## Required work
In full and without alteration, repeat the material.

+===+

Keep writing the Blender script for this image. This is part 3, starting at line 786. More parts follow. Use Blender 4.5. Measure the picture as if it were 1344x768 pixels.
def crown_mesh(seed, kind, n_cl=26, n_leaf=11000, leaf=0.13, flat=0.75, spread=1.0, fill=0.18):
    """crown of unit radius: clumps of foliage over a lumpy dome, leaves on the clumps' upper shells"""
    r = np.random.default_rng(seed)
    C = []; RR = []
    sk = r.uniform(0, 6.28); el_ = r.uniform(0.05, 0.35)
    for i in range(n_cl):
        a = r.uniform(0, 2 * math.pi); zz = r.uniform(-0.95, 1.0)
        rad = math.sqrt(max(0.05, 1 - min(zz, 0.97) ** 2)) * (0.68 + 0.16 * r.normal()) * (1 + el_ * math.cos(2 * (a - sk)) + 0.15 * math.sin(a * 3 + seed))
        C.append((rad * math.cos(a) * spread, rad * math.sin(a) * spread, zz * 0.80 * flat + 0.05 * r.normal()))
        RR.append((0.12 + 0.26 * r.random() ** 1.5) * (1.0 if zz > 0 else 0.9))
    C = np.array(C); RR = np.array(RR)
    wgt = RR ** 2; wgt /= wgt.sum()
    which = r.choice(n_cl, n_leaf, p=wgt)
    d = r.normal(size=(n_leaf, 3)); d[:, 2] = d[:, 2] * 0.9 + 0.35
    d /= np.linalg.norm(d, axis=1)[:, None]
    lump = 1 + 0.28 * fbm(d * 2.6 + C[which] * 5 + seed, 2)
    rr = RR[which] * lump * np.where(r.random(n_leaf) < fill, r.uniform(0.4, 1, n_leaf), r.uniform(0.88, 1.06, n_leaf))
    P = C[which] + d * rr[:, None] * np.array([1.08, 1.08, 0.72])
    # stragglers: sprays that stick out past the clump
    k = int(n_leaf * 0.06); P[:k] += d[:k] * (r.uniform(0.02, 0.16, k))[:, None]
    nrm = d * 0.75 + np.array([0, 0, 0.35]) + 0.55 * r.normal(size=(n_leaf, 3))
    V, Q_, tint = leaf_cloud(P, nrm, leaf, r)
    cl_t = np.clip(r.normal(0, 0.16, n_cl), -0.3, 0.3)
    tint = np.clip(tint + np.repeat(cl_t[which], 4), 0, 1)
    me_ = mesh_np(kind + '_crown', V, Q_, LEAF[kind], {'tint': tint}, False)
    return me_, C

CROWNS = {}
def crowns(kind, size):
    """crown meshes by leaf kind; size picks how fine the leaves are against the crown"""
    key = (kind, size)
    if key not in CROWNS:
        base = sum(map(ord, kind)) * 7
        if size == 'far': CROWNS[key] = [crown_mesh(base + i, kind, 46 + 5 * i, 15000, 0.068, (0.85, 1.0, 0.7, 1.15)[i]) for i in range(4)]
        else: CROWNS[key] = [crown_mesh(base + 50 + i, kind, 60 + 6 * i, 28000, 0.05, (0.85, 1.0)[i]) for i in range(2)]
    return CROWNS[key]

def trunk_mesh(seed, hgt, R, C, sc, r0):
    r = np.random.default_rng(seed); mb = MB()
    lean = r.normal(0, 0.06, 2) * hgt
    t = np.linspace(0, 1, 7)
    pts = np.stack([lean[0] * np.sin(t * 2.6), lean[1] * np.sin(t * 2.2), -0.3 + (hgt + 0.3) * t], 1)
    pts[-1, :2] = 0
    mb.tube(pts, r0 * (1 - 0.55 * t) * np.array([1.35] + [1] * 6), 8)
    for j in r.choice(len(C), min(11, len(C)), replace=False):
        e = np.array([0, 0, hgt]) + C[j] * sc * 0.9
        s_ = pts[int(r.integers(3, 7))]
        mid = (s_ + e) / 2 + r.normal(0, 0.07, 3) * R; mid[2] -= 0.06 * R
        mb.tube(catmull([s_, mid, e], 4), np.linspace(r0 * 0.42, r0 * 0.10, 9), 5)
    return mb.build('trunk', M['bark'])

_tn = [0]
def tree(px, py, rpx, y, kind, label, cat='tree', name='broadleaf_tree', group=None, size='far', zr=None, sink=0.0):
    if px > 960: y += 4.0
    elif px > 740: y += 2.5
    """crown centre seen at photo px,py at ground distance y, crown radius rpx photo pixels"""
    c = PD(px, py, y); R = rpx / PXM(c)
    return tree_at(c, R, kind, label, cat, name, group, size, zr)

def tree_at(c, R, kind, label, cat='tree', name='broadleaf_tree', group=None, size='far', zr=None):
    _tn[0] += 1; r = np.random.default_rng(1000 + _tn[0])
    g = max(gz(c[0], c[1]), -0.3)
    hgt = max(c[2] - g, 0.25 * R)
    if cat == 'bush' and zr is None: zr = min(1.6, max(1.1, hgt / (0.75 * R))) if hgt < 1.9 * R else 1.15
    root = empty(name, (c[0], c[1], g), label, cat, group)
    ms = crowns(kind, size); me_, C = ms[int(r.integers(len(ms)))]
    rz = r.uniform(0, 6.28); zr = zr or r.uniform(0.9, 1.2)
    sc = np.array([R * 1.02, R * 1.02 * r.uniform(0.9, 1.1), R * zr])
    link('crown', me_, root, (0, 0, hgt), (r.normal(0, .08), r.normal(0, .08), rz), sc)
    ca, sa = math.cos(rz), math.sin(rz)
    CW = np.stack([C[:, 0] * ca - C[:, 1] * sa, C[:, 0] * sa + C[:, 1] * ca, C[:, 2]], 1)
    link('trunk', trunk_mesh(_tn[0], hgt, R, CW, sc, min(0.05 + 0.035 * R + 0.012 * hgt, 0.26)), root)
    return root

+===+

## Answer below
Keep writing the Blender script for this image. This is part 3, starting at line 786. More parts follow. Use Blender 4.5. Measure the picture as if it were 1344x768 pixels.
def crown_mesh(seed, kind, n_cl=26, n_leaf=11000, leaf=0.13, flat=0.75, spread=1.0, fill=0.18):
    """crown of unit radius: clumps of foliage over a lumpy dome, leaves on the clumps' upper shells"""
    r = np.random.default_rng(seed)
    C = []; RR = []
    sk = r.uniform(0, 6.28); el_ = r.uniform(0.05, 0.35)
    for i in range(n_cl):
        a = r.uniform(0, 2 * math.pi); zz = r.uniform(-0.95, 1.0)
        rad = math.sqrt(max(0.05, 1 - min(zz, 0.97) ** 2)) * (0.68 + 0.16 * r.normal()) * (1 + el_ * math.cos(2 * (a - sk)) + 0.15 * math.sin(a * 3 + seed))
        C.append((rad * math.cos(a) * spread, rad * math.sin(a) * spread, zz * 0.80 * flat + 0.05 * r.normal()))
        RR.append((0.12 + 0.26 * r.random() ** 1.5) * (1.0 if zz > 0 else 0.9))
    C = np.array(C); RR = np.array(RR)
    wgt = RR ** 2; wgt /= wgt.sum()
    which = r.choice(n_cl, n_leaf, p=wgt)
    d = r.normal(size=(n_leaf, 3)); d[:, 2] = d[:, 2] * 0.9 + 0.35
    d /= np.linalg.norm(d, axis=1)[:, None]
    lump = 1 + 0.28 * fbm(d * 2.6 + C[which] * 5 + seed, 2)
    rr = RR[which] * lump * np.where(r.random(n_leaf) < fill, r.uniform(0.4, 1, n_leaf), r.uniform(0.88, 1.06, n_leaf))
    P = C[which] + d * rr[:, None] * np.array([1.08, 1.08, 0.72])
    # stragglers: sprays that stick out past the clump
    k = int(n_leaf * 0.06); P[:k] += d[:k] * (r.uniform(0.02, 0.16, k))[:, None]
    nrm = d * 0.75 + np.array([0, 0, 0.35]) + 0.55 * r.normal(size=(n_leaf, 3))
    V, Q_, tint = leaf_cloud(P, nrm, leaf, r)
    cl_t = np.clip(r.normal(0, 0.16, n_cl), -0.3, 0.3)
    tint = np.clip(tint + np.repeat(cl_t[which], 4), 0, 1)
    me_ = mesh_np(kind + '_crown', V, Q_, LEAF[kind], {'tint': tint}, False)
    return me_, C

CROWNS = {}
def crowns(kind, size):
    """crown meshes by leaf kind; size picks how fine the leaves are against the crown"""
    key = (kind, size)
    if key not in CROWNS:
        base = sum(map(ord, kind)) * 7
        if size == 'far': CROWNS[key] = [crown_mesh(base + i, kind, 46 + 5 * i, 15000, 0.068, (0.85, 1.0, 0.7, 1.15)[i]) for i in range(4)]
        else: CROWNS[key] = [crown_mesh(base + 50 + i, kind, 60 + 6 * i, 28000, 0.05, (0.85, 1.0)[i]) for i in range(2)]
    return CROWNS[key]

def trunk_mesh(seed, hgt, R, C, sc, r0):
    r = np.random.default_rng(seed); mb = MB()
    lean = r.normal(0, 0.06, 2) * hgt
    t = np.linspace(0, 1, 7)
    pts = np.stack([lean[0] * np.sin(t * 2.6), lean[1] * np.sin(t * 2.2), -0.3 + (hgt + 0.3) * t], 1)
    pts[-1, :2] = 0
    mb.tube(pts, r0 * (1 - 0.55 * t) * np.array([1.35] + [1] * 6), 8)
    for j in r.choice(len(C), min(11, len(C)), replace=False):
        e = np.array([0, 0, hgt]) + C[j] * sc * 0.9
        s_ = pts[int(r.integers(3, 7))]
        mid = (s_ + e) / 2 + r.normal(0, 0.07, 3) * R; mid[2] -= 0.06 * R
        mb.tube(catmull([s_, mid, e], 4), np.linspace(r0 * 0.42, r0 * 0.10, 9), 5)
    return mb.build('trunk', M['bark'])

_tn = [0]
def tree(px, py, rpx, y, kind, label, cat='tree', name='broadleaf_tree', group=None, size='far', zr=None, sink=0.0):
    if px > 960: y += 4.0
    elif px > 740: y += 2.5
    """crown centre seen at photo px,py at ground distance y, crown radius rpx photo pixels"""
    c = PD(px, py, y); R = rpx / PXM(c)
    return tree_at(c, R, kind, label, cat, name, group, size, zr)

def tree_at(c, R, kind, label, cat='tree', name='broadleaf_tree', group=None, size='far', zr=None):
    _tn[0] += 1; r = np.random.default_rng(1000 + _tn[0])
    g = max(gz(c[0], c[1]), -0.3)
    hgt = max(c[2] - g, 0.25 * R)
    if cat == 'bush' and zr is None: zr = min(1.6, max(1.1, hgt / (0.75 * R))) if hgt < 1.9 * R else 1.15
    root = empty(name, (c[0], c[1], g), label, cat, group)
    ms = crowns(kind, size); me_, C = ms[int(r.integers(len(ms)))]
    rz = r.uniform(0, 6.28); zr = zr or r.uniform(0.9, 1.2)
    sc = np.array([R * 1.02, R * 1.02 * r.uniform(0.9, 1.1), R * zr])
    link('crown', me_, root, (0, 0, hgt), (r.normal(0, .08), r.normal(0, .08), rz), sc)
    ca, sa = math.cos(rz), math.sin(rz)
    CW = np.stack([C[:, 0] * ca - C[:, 1] * sa, C[:, 0] * sa + C[:, 1] * ca, C[:, 2]], 1)
    link('trunk', trunk_mesh(_tn[0], hgt, R, CW, sc, min(0.05 + 0.035 * R + 0.012 * hgt, 0.26)), root)
    return root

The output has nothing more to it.